An Example to Illustrate

Consider a manufacturer that started the year with no inventory. The company produced 100 units at $2 in January and 100 units at $2.50 in February. It sold 150 units at $4 in January and February combined.

Revenues would be $600, regardless of the inventory method used. But the cost of sales would be $325 under FIFO, compared to $350 under the LIFO method.

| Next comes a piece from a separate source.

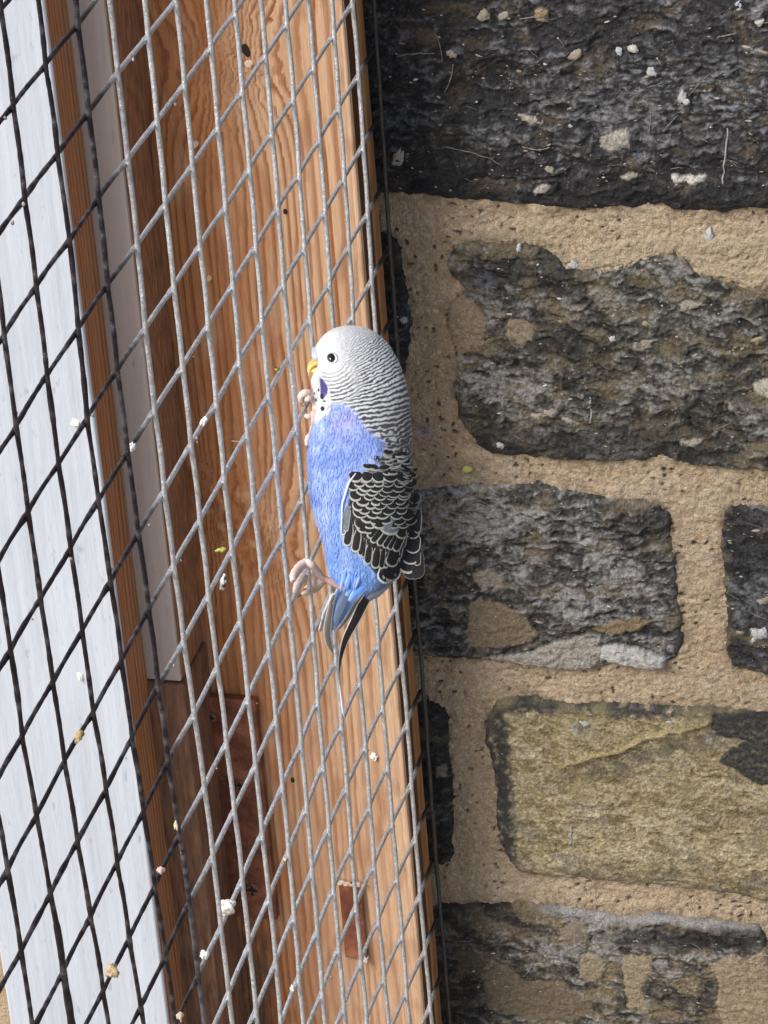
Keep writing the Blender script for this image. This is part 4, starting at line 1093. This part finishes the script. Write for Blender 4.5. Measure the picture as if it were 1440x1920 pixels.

So the current-year taxable income under FIFO would be $275 vs. $250 under LIFO. Ending inventory also would be higher under FIFO ($125) than under LIFO ($100).

Why Should Lenders Care?

If, when comparing two borrowers, you don’t understand which accounting methods they’re using to report inventory, you may be making apples to oranges comparisons. For example, if two borrowers pledge inventory as collateral but one uses LIFO and the other uses FIFO, and they ultimately have the same bottom line, do both deserve the same credit line?

A LIFO Repeal?

Be aware, the repeal of LIFO for tax purposes has been discussed by Congress. (In addition, international accounting standards being adopted worldwide do not recognize it.)

If a repeal takes place, your borrowers could be required to revalue their beginning LIFO inventory to its FIFO value for tax purposes over a period of years. This would increase their tax liabilities without proportionately increasing real cash flow. For small borrowers, this could be a substantial burden, compromising their abilities to service your debt.